§ What you have to do
Copy exactly, please, the lines of the data from its start through the line containing "mb.build('twisted_rod', 'rack_metal', t, smooth=60)".

§ Supplied information
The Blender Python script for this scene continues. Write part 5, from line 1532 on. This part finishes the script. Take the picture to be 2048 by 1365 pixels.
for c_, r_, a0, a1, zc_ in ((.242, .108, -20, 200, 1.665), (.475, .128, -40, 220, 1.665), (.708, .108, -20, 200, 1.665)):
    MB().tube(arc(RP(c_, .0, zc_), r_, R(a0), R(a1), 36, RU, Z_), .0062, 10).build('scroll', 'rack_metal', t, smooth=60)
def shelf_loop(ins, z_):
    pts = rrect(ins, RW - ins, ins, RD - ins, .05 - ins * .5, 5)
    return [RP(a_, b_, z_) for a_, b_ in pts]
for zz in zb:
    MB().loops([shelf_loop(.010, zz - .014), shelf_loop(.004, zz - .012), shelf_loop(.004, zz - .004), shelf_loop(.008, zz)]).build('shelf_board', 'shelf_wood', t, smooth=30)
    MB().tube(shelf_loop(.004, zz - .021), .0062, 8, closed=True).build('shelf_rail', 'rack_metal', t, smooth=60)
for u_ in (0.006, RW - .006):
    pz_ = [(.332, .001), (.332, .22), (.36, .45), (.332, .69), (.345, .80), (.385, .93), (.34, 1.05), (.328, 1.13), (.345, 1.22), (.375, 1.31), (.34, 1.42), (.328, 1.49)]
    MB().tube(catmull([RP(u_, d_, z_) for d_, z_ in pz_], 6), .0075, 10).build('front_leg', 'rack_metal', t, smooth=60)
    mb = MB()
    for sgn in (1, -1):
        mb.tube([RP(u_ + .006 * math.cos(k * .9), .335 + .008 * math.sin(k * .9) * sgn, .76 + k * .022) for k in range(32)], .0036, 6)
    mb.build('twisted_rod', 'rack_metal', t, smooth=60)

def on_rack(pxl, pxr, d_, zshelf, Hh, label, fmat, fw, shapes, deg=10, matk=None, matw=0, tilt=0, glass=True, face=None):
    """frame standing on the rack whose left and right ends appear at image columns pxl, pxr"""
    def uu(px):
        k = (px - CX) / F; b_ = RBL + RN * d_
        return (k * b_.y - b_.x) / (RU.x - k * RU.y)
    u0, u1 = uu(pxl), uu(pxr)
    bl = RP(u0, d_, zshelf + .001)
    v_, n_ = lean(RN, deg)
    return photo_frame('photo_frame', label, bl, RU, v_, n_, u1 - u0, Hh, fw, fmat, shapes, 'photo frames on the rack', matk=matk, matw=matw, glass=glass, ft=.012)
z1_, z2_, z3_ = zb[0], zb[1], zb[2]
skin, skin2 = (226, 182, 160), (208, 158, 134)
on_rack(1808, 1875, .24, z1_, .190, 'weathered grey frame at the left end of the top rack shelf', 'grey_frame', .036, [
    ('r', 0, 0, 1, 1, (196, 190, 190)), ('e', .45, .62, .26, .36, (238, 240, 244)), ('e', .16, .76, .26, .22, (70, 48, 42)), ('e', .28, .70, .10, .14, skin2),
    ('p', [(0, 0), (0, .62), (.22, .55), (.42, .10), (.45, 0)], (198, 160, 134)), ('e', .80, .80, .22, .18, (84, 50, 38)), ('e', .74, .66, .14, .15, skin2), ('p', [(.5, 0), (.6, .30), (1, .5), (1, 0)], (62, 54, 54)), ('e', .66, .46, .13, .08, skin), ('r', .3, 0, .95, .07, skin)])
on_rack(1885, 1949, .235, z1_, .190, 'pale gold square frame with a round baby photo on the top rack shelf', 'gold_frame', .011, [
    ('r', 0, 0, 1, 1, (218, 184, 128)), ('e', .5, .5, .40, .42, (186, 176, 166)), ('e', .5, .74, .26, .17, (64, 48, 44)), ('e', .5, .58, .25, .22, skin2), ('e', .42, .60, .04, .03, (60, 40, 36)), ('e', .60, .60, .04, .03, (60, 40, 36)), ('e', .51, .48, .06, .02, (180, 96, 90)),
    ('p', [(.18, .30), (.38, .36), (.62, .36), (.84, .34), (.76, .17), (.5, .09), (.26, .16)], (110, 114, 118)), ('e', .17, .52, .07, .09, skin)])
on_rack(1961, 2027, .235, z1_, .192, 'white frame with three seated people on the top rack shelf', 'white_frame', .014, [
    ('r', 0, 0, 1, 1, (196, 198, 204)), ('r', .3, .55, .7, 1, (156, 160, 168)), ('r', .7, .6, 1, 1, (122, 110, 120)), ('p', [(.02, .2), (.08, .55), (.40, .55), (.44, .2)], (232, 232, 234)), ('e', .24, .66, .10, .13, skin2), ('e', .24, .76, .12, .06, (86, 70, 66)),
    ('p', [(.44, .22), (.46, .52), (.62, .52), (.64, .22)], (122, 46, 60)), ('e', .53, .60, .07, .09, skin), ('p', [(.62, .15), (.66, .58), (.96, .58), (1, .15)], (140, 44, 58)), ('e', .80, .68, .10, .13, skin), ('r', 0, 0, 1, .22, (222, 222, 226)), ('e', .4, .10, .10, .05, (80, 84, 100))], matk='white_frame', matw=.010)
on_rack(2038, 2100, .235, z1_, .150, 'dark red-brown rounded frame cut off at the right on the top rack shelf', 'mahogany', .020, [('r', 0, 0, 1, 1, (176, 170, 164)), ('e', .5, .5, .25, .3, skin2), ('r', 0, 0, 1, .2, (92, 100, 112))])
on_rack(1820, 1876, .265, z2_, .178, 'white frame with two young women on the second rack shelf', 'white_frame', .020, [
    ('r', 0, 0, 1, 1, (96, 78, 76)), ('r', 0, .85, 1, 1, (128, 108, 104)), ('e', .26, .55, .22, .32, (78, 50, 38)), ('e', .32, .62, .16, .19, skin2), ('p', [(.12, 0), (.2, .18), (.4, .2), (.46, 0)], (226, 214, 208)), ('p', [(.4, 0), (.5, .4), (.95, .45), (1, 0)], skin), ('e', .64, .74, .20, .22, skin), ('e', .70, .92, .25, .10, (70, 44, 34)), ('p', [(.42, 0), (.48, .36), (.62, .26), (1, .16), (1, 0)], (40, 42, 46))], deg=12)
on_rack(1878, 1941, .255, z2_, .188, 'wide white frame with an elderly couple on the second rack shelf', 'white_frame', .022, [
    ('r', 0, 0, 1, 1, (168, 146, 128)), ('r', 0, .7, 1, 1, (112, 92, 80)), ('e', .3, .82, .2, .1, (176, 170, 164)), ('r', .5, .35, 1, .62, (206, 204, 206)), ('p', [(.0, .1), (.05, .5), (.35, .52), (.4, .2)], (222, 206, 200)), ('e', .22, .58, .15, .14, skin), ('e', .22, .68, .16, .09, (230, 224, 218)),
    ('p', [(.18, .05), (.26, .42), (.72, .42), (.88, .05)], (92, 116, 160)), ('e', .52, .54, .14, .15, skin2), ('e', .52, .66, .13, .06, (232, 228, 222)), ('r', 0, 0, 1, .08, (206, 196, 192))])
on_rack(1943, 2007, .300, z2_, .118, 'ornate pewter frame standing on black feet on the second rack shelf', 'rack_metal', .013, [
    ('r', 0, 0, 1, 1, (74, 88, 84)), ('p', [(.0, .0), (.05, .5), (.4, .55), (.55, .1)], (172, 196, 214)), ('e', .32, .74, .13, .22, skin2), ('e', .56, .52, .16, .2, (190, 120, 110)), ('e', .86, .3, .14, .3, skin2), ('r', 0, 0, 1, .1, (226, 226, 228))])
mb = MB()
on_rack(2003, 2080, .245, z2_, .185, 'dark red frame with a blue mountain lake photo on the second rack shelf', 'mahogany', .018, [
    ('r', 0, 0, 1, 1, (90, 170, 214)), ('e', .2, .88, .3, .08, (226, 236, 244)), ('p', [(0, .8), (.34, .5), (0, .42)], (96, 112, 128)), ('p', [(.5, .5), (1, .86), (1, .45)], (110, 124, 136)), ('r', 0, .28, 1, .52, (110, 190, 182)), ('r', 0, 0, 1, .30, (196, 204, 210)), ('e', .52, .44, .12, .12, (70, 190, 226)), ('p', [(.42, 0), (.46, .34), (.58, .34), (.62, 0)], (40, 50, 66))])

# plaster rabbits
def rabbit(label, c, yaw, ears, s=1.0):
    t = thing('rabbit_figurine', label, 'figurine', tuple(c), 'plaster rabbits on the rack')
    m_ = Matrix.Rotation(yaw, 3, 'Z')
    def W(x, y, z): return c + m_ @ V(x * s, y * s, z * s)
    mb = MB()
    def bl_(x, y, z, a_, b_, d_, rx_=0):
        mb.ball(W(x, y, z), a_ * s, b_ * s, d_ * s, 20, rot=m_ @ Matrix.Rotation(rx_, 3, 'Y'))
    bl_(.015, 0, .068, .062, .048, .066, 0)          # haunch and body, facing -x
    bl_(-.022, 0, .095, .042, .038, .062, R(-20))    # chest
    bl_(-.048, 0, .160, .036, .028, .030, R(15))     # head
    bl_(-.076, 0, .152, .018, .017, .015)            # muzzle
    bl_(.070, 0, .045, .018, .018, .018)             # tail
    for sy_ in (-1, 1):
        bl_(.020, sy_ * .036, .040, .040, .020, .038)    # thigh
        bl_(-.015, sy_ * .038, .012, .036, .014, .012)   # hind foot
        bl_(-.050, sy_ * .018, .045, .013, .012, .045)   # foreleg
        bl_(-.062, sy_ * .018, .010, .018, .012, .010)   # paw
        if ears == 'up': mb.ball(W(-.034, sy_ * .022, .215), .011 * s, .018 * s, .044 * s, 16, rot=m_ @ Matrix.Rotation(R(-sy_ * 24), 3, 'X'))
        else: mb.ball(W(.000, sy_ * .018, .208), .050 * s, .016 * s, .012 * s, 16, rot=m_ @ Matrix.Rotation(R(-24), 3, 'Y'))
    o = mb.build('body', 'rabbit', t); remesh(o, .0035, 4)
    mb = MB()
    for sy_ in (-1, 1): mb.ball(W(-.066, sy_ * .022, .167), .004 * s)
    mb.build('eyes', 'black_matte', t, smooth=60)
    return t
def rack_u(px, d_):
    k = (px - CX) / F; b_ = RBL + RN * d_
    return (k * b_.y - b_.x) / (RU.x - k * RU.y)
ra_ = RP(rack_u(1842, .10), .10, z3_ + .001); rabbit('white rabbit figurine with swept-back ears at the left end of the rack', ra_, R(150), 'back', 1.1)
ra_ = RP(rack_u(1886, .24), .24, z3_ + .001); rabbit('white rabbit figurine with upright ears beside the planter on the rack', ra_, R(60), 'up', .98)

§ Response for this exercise
The Blender Python script for this scene continues. Write part 5, from line 1532 on. This part finishes the script. Take the picture to be 2048 by 1365 pixels.
for c_, r_, a0, a1, zc_ in ((.242, .108, -20, 200, 1.665), (.475, .128, -40, 220, 1.665), (.708, .108, -20, 200, 1.665)):
    MB().tube(arc(RP(c_, .0, zc_), r_, R(a0), R(a1), 36, RU, Z_), .0062, 10).build('scroll', 'rack_metal', t, smooth=60)
def shelf_loop(ins, z_):
    pts = rrect(ins, RW - ins, ins, RD - ins, .05 - ins * .5, 5)
    return [RP(a_, b_, z_) for a_, b_ in pts]
for zz in zb:
    MB().loops([shelf_loop(.010, zz - .014), shelf_loop(.004, zz - .012), shelf_loop(.004, zz - .004), shelf_loop(.008, zz)]).build('shelf_board', 'shelf_wood', t, smooth=30)
    MB().tube(shelf_loop(.004, zz - .021), .0062, 8, closed=True).build('shelf_rail', 'rack_metal', t, smooth=60)
for u_ in (0.006, RW - .006):
    pz_ = [(.332, .001), (.332, .22), (.36, .45), (.332, .69), (.345, .80), (.385, .93), (.34, 1.05), (.328, 1.13), (.345, 1.22), (.375, 1.31), (.34, 1.42), (.328, 1.49)]
    MB().tube(catmull([RP(u_, d_, z_) for d_, z_ in pz_], 6), .0075, 10).build('front_leg', 'rack_metal', t, smooth=60)
    mb = MB()
    for sgn in (1, -1):
        mb.tube([RP(u_ + .006 * math.cos(k * .9), .335 + .008 * math.sin(k * .9) * sgn, .76 + k * .022) for k in range(32)], .0036, 6)
    mb.build('twisted_rod', 'rack_metal', t, smooth=60)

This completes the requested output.